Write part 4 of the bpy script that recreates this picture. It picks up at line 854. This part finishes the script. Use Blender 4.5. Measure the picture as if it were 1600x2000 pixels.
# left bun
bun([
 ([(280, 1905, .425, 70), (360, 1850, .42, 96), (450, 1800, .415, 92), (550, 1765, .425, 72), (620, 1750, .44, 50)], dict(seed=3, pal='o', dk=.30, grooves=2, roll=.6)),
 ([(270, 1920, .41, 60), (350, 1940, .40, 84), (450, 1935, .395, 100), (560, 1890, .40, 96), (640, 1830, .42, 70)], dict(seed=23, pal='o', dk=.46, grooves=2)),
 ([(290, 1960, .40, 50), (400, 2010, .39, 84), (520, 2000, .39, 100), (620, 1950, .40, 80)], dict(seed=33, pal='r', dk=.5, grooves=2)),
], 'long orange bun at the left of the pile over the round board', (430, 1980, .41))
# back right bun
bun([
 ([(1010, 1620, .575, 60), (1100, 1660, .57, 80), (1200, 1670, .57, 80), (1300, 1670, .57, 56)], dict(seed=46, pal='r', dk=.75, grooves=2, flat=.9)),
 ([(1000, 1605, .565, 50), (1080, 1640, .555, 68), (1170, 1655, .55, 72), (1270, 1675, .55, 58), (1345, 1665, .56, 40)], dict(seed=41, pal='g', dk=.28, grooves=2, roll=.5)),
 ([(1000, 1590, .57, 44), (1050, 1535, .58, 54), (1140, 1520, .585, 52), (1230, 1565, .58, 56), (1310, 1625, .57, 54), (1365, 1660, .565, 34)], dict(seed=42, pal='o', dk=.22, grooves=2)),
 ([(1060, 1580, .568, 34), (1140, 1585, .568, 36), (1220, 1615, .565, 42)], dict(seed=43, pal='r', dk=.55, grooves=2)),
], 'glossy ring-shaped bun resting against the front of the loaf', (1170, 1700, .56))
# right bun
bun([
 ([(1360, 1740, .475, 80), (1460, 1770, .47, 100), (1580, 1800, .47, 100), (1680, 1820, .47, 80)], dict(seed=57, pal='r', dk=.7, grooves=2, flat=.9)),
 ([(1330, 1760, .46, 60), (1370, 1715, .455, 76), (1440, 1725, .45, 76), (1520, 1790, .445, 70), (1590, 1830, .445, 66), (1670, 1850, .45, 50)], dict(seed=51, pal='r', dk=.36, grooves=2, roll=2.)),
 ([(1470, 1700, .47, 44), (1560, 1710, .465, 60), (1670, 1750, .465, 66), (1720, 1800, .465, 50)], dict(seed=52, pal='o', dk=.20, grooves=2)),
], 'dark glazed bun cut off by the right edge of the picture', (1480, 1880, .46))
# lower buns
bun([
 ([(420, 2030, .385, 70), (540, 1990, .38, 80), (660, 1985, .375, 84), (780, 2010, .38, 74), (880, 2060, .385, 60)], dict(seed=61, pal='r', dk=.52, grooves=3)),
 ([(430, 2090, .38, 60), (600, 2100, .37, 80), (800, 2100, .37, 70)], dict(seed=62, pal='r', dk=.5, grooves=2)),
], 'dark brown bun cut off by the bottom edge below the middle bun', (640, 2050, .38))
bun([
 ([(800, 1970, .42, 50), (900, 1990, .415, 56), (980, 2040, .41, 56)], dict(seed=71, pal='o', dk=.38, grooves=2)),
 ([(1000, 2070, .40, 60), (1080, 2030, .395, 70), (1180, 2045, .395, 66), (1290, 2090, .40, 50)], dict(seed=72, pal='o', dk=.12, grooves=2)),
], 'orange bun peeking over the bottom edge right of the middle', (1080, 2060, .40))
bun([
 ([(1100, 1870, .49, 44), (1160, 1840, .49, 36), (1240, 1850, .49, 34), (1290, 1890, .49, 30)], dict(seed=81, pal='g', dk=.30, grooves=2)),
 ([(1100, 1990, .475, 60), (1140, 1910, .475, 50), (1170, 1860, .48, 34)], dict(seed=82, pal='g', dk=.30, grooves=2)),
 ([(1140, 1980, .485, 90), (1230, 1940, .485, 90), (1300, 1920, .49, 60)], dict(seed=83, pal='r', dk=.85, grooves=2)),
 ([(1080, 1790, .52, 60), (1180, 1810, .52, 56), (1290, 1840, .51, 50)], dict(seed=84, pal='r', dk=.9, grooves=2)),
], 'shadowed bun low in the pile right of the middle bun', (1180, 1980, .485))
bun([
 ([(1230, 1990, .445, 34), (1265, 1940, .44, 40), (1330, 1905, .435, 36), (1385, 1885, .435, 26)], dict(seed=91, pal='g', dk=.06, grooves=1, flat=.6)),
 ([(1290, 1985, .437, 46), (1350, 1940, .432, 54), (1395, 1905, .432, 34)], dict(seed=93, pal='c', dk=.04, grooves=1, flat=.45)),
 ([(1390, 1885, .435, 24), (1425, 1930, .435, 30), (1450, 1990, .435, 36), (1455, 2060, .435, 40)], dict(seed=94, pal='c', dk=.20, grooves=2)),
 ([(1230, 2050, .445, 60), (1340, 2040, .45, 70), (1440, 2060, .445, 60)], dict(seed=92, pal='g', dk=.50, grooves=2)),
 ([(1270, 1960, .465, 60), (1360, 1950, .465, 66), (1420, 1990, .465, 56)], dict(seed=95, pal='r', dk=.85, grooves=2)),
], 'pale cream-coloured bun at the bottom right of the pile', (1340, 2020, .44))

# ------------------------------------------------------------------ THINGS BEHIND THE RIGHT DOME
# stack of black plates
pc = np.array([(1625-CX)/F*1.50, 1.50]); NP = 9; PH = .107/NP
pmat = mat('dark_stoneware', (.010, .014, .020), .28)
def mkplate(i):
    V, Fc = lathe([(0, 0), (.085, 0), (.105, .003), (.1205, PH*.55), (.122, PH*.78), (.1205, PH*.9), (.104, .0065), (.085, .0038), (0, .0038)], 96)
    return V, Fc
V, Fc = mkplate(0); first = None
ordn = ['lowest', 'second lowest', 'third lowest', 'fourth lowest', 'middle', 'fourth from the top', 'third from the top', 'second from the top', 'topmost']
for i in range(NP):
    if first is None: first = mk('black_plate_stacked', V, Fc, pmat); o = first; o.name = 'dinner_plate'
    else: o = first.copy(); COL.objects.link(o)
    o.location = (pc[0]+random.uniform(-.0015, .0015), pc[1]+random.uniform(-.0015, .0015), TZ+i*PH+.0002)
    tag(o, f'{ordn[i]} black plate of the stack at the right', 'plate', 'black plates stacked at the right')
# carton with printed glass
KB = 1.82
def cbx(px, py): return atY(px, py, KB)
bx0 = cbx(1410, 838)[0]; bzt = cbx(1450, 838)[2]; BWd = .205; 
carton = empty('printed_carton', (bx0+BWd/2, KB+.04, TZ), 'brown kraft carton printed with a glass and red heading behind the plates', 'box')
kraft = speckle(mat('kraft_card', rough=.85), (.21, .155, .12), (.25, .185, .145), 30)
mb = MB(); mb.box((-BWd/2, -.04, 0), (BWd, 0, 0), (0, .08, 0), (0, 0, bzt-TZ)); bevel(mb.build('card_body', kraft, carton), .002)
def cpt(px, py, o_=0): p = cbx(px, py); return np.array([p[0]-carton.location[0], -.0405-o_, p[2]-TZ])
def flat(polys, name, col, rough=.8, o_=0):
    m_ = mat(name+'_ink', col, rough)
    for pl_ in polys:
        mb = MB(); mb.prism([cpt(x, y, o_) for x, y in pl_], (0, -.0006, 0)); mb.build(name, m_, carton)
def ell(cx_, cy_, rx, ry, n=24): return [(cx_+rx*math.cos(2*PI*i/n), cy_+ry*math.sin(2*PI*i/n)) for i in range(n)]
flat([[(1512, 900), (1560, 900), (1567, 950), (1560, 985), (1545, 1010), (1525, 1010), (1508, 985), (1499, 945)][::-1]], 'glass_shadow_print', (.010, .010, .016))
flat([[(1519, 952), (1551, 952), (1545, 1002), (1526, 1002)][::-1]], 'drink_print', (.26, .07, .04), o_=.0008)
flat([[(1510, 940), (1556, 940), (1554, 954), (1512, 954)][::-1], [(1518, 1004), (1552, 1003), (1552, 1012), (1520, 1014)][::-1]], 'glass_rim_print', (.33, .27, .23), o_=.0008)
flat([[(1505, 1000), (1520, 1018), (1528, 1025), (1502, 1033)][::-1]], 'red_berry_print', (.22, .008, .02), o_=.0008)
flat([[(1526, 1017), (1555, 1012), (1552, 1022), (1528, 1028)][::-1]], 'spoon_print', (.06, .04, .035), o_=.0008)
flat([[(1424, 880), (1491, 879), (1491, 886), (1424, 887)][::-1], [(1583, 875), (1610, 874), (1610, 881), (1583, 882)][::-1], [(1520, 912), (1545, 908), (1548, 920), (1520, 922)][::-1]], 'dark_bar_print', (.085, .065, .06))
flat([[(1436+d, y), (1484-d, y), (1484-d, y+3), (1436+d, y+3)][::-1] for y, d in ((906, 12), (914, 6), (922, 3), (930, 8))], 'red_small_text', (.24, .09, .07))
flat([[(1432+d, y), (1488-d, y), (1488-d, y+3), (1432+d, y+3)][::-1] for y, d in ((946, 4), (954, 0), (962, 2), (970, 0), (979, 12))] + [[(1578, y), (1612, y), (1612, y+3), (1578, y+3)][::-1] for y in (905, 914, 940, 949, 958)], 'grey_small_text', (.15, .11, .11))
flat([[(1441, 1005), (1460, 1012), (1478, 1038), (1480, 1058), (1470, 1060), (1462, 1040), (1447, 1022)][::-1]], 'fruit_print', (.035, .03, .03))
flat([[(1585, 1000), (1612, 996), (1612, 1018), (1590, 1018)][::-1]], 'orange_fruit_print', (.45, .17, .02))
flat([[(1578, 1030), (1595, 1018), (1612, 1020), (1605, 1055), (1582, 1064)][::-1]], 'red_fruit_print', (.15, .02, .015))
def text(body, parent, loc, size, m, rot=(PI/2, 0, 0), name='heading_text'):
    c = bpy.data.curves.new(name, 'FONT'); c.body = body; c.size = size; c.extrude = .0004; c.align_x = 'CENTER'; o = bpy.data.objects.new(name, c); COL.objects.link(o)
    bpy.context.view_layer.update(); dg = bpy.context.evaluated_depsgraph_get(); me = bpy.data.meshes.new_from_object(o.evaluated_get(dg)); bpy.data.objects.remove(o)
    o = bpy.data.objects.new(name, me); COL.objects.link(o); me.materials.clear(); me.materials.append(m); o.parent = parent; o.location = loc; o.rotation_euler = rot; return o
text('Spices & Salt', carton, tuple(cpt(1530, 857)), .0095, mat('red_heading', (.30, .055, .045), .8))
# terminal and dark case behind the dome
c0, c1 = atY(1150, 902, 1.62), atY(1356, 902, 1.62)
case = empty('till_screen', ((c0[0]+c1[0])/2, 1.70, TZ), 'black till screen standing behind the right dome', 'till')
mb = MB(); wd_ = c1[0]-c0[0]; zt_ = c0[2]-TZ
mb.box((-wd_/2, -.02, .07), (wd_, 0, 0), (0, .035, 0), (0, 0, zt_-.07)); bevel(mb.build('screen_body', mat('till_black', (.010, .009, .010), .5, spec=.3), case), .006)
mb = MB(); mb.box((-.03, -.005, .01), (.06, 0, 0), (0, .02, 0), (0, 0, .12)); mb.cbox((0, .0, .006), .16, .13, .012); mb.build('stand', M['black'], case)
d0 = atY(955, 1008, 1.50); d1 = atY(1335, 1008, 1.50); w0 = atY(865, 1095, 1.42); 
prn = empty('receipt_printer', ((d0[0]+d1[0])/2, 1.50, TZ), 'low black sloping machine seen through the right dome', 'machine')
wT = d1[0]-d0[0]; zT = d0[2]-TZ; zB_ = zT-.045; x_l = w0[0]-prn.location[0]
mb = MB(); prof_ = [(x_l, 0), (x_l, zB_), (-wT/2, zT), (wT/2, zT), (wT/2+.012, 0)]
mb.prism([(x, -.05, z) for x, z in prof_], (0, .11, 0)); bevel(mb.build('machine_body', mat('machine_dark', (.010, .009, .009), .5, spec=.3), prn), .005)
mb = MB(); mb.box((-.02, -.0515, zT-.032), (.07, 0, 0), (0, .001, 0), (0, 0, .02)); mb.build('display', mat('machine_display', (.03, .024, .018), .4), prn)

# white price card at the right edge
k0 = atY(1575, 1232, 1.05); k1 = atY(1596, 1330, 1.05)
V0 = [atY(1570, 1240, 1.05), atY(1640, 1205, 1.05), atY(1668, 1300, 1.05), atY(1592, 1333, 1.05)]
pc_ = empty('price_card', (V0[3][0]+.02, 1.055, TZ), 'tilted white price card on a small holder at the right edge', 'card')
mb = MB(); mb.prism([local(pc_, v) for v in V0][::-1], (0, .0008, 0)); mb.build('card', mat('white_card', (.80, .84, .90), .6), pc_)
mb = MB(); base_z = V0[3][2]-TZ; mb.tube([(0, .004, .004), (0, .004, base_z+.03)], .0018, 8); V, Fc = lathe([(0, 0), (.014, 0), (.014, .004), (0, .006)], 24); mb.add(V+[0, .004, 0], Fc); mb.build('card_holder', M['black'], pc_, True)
====
Give only the number of lines that include the word "picture".

▶ **Output for this exercise**
2